▶ _The problem_:
Pictures stay out of this copy; please retype only the lines from the start of the records through the line with "d = ray(px, py); return d * ((z".

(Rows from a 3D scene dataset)
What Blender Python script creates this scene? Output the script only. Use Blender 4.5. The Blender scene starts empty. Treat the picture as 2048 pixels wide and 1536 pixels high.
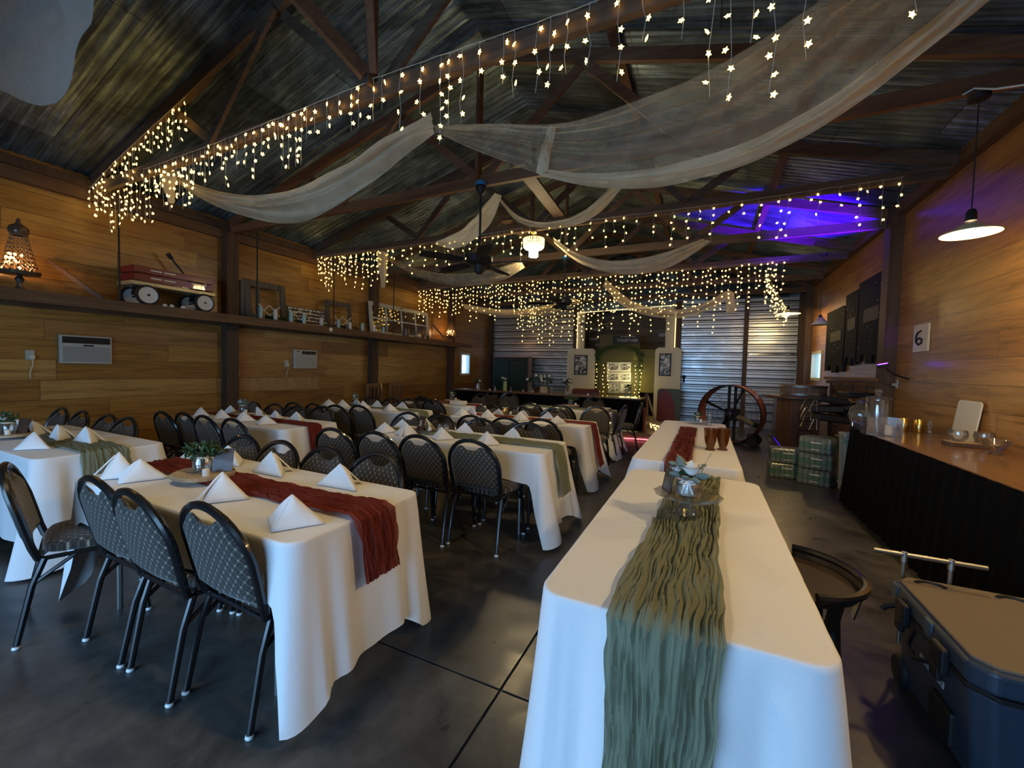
import bpy, math, random
from mathutils import Vector, Matrix, noise
R = math.radians
PI = math.pi
rnd = random.Random(7)
SC = bpy.context.scene
COL = SC.collection

# ------------------------------------------------------------------ camera
F = 822.2
CX, CY = 1024.0, 768.0
H = 1.45
VX = Vector((-726.6 - CX, 691.1 - CY, F))
VY = Vector((1411.1 - CX, 746.4 - CY, F))
ey = VY.normalized()
ex = -VX
ex = (ex - ex.dot(ey) * ey).normalized()
ez = ex.cross(ey)
CAMPOS = Vector((0, 0, H))


def ray(px, py):
    v = Vector((px - CX, py - CY, F))
    return Vector((ex.dot(v), ey.dot(v), ez.dot(v)))


def az(px, py, z=0.0):
    d = ray(px, py); return d * ((z - H) / d.z) + CAMPOS


def ax(px, py, x):
    d = ray(px, py); return d * (x / d.x) + CAMPOS


def ay(px, py, y):
    d = ray(px, py); return d * (y / d.y) + CAMPOS


cam = bpy.data.cameras.new('camera')
cam.lens = F / 2048 * 36.0
cam.sensor_width = 36.0
cam.clip_start = 0.05
cam.clip_end = 200
cobj = bpy.data.objects.new('camera', cam)
COL.objects.link(cobj)
right = Vector((ex[0], ey[0], ez[0])); down = Vector((ex[1], ey[1], ez[1])); fwd = Vector((ex[2], ey[2], ez[2]))
m = Matrix.Identity(4)
for i in range(3):
    m[i][0] = right[i]; m[i][1] = -down[i]; m[i][2] = -fwd[i]; m[i][3] = CAMPOS[i]
cobj.matrix_world = m
SC.camera = cobj

# ------------------------------------------------------------------ mesh builder


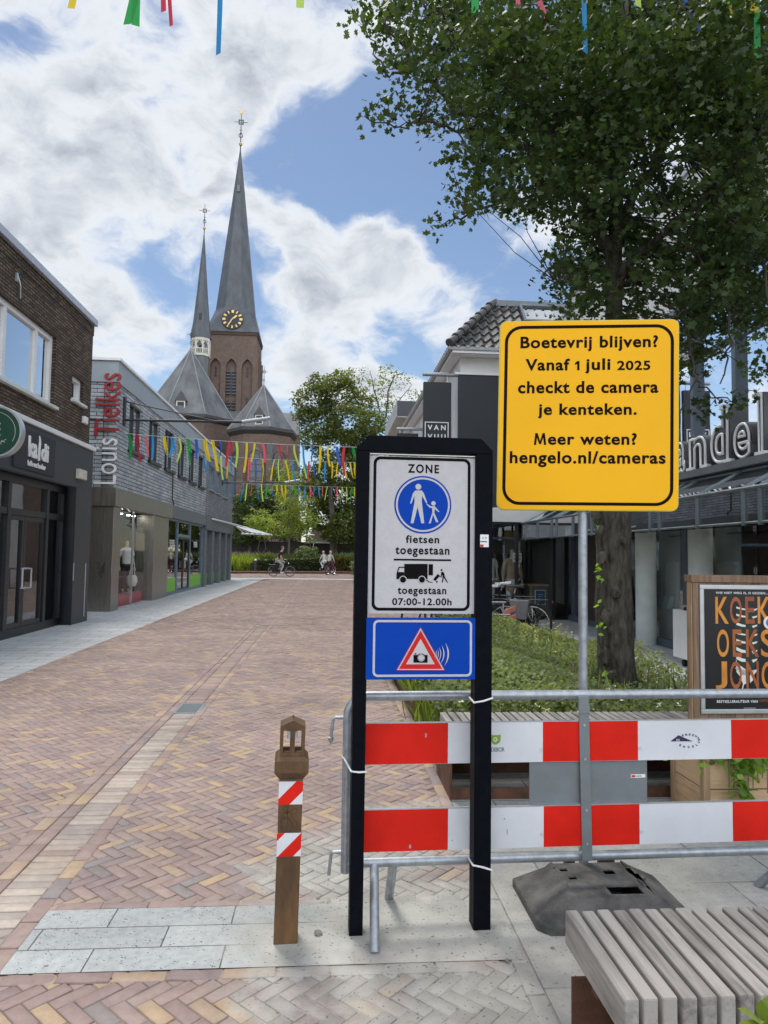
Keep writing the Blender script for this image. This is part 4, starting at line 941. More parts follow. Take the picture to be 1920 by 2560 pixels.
# vertex k of the octagon starts at angle pi/8-135 deg; map each to its square corner
fc = []; ang = [atan2(y-TC[1], x-TC[0]) for x, y in oc]; order = sorted(range(8), key=lambda k: ang[k])
od = [4+k for k in order]                       # ccw from -pi : ( -157.5, -112.5, -67.5, -22.5, 22.5, 67.5, 112.5, 157.5 )
c00, c10, c11, c01 = 0, 1, 2, 3
fc += [(c00, c10, od[2], od[1]), (c10, c11, od[4], od[3]), (c11, c01, od[6], od[5]), (c01, c00, od[0], od[7])]
fc += [(c00, od[1], od[0]), (c10, od[3], od[2]), (c11, od[5], od[4]), (c01, od[7], od[6])]
fc += [(od[k], od[(k+1) % 8], 12) for k in range(8)]
MB().add(vs, fc).build('spire', M['slate'], ch)
cz = 39.35; fk = Fr((TC[0], TY0+.25, cz), ux=(1, 0, 0), uy=(0, .17, 1))
ck = MB().disc(fk, 0, 0, 1.72, -.6, .30).build('clock_face', M['iron'], ch)
n_ = MB()
for k in range(12):
    a = pi/2-k*pi/6; ca, sa = cos(a), sin(a)
    w_ = .17 if k % 3 else .22
    if k in (1, 5, 6, 7, 11): w_ = .11
    n_.prism(fk, [(ca*r-sa*o, sa*r+ca*o) for r, o in ((1.12, -w_*.8), (1.60, -w_), (1.60, w_), (1.12, w_*.8))], .30, .34)
n_.build('numerals', M['gold'], ck)
def hand(a, l, w_, n):
    a = pi/2-a; ca, sa = cos(a), sin(a); return [(ca*r-sa*o, sa*r+ca*o) for r, o in ((-.25*l, -w_*.4), (l*.7, -w_), (l, 0), (l*.7, w_), (-.25*l, w_*.4))]
MB().prism(fk, hand(radians(47), 1.05, .17, 0), .35, .39).prism(fk, hand(radians(210), 1.45, .11, 0), .40, .44).build('clock_hand', M['gold'], ck)
# cross, ball and weathercock
def finial(cx, cy, z, s, parent, cock=True):
    f = MB(); f.tube([(cx, cy, z-1.0*s), (cx, cy, z+5.4*s)], [.10*s, .05*s], 6); f.tube([(cx-1.15*s, cy, z+3.9*s), (cx+1.15*s, cy, z+3.9*s)], .06*s, 6)
    fr = facing_my(cy, cx); f.disc(fr, 0, z+3.9*s, .42*s, -.05*s, .05*s, 16, r2=.34*s); f.disc(fr, 0, z+1.5*s, .38*s, -.05*s, .05*s, 12, r2=.28*s)
    for a in (45, 135, 225, 315): f.disc(fr, .42*s*cos(radians(a)), z+3.9*s+.42*s*sin(radians(a)), .16*s, -.04*s, .04*s, 8, r2=.09*s)
    for q in (-.2, 2.4): f.tube([(cx-.22*s, cy, z+(2+q*.2)*s), (cx+.22*s, cy, z+(2+q*.2)*s)], .05*s, 5)
    cr = f.build('cross', M['iron'], parent)
    MB().lathe((cx, cy, z), [(.0, -.32*s), (.22*s, -.24*s), (.33*s, 0), (.22*s, .24*s), (0, .32*s)], 12).build('ball', M['gold'], cr, smooth=True)
    if cock:
        k = fr; zz = z+5.5*s
        MB().prism(k, [(-.1*s, zz-.1*s), (.1*s, zz-.1*s), (.35*s, zz+.25*s), (.42*s, zz+.62*s), (.30*s, zz+.50*s), (.16*s, zz+.22*s), (-.06*s, zz+.2*s), (-.22*s, zz+.55*s), (-.42*s, zz+.72*s), (-.52*s, zz+.45*s), (-.40*s, zz+.40*s), (-.28*s, zz+.12*s)], -.05*s, .05*s).build('weathercock', M['gold'], cr)
finial(TC[0], TC[1], 71.2, 1.0, ch)
MB().fbox(facing_my(TY0+3.1), TC[0]-.25, TC[0]+.25, 62.3, 63.4, -.3, .25).build('spire_hatch', M['zinc'], ch)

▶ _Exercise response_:
What Blender Python script creates this scene? Output the script only. Use Blender 4.5. The Blender scene starts empty. Treat the picture as 2048 pixels wide and 1536 pixels high.
import bpy, math, random
from mathutils import Vector, Matrix, noise
R = math.radians
PI = math.pi
rnd = random.Random(7)
SC = bpy.context.scene
COL = SC.collection

# ------------------------------------------------------------------ camera
F = 822.2
CX, CY = 1024.0, 768.0
H = 1.45
VX = Vector((-726.6 - CX, 691.1 - CY, F))
VY = Vector((1411.1 - CX, 746.4 - CY, F))
ey = VY.normalized()
ex = -VX
ex = (ex - ex.dot(ey) * ey).normalized()
ez = ex.cross(ey)
CAMPOS = Vector((0, 0, H))


def ray(px, py):
    v = Vector((px - CX, py - CY, F))
    return Vector((ex.dot(v), ey.dot(v), ez.dot(v)))


def az(px, py, z=0.0):
    d = ray(px, py); return d * ((z - H) / d.z) + CAMPOS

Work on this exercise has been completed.